Boston lawyers, like others across the nation who
have expressed dissatisfaction with their legal careers, may
find recommendations from a new Boston Bar Association
report a useful tool for enhancing their professional
fulfillment.
The Report of the Boston Bar Association Task
Force on Professional Fulfillment: Expectations, Reality,
and Recommendations for Change discusses advancement,
mentoring, discrimination and other issues that may stop or
stall a career and affect a lawyer's level of satisfaction.
Released in August, the report emphasizes that dissatisfied
lawyers must examine their own interests, priorities and
expectations. Professional fulfillment is ultimately an
individual responsibility, it states.
"We hope this report will be a beginning, and
present a challenge or create interest where lawyers are
employed so they can discuss these issues," says Joel Reck,
the bar's immediate past president who created the task
force in September 1996.
More than 100 volunteers, including 17 task force
members, participated in focus group sessions and explored
issues facing partners and associates in large firms; solo
and small-firm lawyers; in-house counsel; government
lawyers; academics; senior lawyers; law students; women
lawyers, and lawyers of color.
Among the findings:
Lawyers who control their professional lives seem
to have higher levels of career satisfaction, which
includes solo and small-firm practitioners who often
face greater financial burdens.
Lawyers who had the least amount of satisfaction
were associates in large law firms because they lack
control over their work, had a decreased opportunity
to make partner and experienced deficiencies in
training and mentoring.
Women lawyers and lawyers of color say lack of
full recognition as professionals, institutional bias,
isolation and limited mentoring are impediments.
Women lawyers report difficulties in balancing
demands of the profession and their family.
Although the task force findings were not shocking,
they confirmed many important issues that must be
addressed soon, Reck says.
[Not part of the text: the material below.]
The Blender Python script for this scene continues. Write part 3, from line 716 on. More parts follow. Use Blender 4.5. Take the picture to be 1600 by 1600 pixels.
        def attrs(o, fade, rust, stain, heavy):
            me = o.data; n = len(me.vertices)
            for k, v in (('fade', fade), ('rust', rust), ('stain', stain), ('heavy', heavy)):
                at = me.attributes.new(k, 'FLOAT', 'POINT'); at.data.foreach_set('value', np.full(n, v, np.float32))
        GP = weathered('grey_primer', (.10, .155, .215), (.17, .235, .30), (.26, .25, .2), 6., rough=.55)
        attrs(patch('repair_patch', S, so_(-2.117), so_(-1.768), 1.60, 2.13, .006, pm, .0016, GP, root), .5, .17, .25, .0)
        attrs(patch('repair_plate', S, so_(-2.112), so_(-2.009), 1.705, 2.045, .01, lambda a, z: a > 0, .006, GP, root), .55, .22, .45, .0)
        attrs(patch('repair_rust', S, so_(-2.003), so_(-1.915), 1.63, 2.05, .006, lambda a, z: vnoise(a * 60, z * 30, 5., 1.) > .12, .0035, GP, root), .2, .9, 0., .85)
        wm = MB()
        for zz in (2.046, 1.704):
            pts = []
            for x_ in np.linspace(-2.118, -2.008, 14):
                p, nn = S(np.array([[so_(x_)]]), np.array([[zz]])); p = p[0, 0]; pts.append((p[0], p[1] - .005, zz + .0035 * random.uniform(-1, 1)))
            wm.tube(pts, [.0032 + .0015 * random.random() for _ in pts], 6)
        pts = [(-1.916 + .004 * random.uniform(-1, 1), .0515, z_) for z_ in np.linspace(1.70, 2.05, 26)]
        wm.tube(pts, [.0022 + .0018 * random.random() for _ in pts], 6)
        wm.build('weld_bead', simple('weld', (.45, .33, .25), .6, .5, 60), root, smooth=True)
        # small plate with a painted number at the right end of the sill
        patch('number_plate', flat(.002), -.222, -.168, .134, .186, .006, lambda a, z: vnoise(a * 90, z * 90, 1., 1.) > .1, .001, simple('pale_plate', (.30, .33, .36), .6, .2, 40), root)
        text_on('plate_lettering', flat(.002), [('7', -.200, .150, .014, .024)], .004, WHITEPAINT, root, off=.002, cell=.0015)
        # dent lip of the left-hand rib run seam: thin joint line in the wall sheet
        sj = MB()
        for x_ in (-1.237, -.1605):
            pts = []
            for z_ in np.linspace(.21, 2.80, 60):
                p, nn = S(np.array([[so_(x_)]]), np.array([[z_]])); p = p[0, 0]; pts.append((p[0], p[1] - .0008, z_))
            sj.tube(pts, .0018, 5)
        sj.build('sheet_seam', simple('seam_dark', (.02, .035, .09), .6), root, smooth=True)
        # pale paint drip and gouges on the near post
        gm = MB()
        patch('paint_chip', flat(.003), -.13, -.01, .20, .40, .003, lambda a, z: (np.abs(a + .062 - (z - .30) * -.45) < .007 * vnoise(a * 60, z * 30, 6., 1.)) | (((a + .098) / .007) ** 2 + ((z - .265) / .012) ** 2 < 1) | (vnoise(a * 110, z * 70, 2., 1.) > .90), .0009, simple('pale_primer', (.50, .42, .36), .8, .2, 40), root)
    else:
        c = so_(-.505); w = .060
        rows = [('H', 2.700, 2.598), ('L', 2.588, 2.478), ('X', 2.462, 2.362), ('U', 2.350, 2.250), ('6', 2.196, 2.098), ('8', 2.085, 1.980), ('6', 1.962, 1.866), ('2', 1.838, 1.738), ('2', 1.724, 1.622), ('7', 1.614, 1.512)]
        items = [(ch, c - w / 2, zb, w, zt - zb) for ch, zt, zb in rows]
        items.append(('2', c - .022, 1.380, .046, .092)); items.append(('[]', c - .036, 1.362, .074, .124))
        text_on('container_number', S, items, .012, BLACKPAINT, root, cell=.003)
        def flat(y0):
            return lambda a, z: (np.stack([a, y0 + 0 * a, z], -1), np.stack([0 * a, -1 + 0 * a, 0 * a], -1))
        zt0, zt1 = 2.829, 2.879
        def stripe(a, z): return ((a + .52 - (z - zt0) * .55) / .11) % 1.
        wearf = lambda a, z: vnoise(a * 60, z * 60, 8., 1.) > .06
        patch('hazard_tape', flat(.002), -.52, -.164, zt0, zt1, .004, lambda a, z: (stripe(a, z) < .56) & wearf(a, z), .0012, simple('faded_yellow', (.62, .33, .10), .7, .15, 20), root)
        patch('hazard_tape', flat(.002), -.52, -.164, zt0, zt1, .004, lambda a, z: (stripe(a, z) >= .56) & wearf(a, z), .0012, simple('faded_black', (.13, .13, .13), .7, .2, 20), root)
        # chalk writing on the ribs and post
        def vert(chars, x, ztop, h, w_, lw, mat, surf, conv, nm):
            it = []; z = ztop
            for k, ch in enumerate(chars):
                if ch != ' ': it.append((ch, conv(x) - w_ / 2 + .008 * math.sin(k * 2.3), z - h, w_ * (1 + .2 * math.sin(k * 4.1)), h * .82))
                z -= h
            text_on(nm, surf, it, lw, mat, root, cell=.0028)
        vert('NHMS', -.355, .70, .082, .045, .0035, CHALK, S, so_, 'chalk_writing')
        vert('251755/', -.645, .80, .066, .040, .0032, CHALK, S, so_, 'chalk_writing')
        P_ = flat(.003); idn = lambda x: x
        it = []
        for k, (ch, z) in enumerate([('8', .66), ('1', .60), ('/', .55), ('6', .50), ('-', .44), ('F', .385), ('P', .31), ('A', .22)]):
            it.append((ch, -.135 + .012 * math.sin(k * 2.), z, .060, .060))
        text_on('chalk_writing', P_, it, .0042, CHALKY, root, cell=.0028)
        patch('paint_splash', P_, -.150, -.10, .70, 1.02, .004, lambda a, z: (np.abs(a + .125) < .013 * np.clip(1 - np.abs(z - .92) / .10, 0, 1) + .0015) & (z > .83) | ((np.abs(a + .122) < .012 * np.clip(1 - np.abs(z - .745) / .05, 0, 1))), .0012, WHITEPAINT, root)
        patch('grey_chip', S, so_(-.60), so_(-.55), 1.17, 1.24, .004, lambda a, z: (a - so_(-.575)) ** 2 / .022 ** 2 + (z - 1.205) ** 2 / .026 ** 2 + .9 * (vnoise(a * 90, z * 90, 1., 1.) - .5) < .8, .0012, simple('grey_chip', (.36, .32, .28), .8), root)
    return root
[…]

After all, if lawyers are not
satisfied with the profession, the profession will not attract
the brightest and most competent, he adds.
Money did not appear to be the coveted route to
professional fulfillment, the survey revealed. The most
intriguing finding was that solo and small-firm lawyers
were among the happiest, yet made the least amount of
money.
"This is a compelling fact that money does not buy
happiness. It is the control over one's life and the ability to
regulate one's work which are factors that are more
important than money," Reck says.
Suggestions offered
Besides exploring issues, the task force offered
recommendations for addressing the concerns of
dissatisfied lawyers. The recommendations include:
Law firms should address tension between
increasing revenues and the personal lives of their
lawyers.
Law firms should shift revenue production away
from the billable hour.
An honest assessment of an associate's partnership
potential should be provided during annual
evaluations, and opportunities to enhance
management skills should be available for partners
and associates.
The bar should revitalize its mentoring program and
utilize the resources of its senior lawyers.
The bar should also continue to reach out to
minority and women's bar associations to ensure
diversity in bar leadership positions and activities,
and continue to educate and sensitize the legal
community to lawyers of different racial and ethnic
backgrounds.
These recommendations should stimulate serious
dialogue for those who care about the health of the legal
profession, says John Curtin Jr., task force chair and past
president of the American Bar Association. The report and
its recommendations should also help close the gap
between expectations and reality, he adds.
"The law is evolving in a variety of ways that we
never expected. It's not so clear that things will go in a
particular direction as we once thought," Curtin says.
One of those directions involves the longstanding
assumption that partners will remain with a law firm until
retirement or death. That's no longer the case, yet the report
still addresses the special needs of senior lawyers and their
retirement concerns. It also encourages matching senior
lawyers who want to offer their experience with younger
lawyers seeking a mentor.
"If we get the bar to talk about these issues, we will
have accomplished what we had planned," Curtin adds.
The Boston bar report reflects views from other
similar bar association surveys, including the ABA's 1990
survey that found 20 percent fewer lawyers were "very
satisfied" with their job as compared to a 1984 survey. (See
"Career dissatisfaction increases--Survey says lawyers are
stretched to breaking point," Bar Leader, November-December 1990, page 8.)
The ABA survey noted that changes in the
workplace triggered this negative trend, along with a lack
of a warm and personal atmosphere, waning respect from
superiors and time pressures.
A similar Maryland State Bar Association survey in
1989 found one-third of members wished they had not gone
into law. (See "Survey reveals disturbing truth: lawyers
unhappy with profession," Bar Leader, March-April 1989,
page 22.) The survey also suggested that overly adversarial
relationships between lawyers, a negative public image,
discrimination and other concerns added to the pressures
lawyers experienced.
Other studies have been conducted by the New
Jersey State Bar Association in 1990, the Alabama State
Bar in 1992, the ABA's Young Lawyers Division in 1995,
and the State Bar of Michigan in 1996.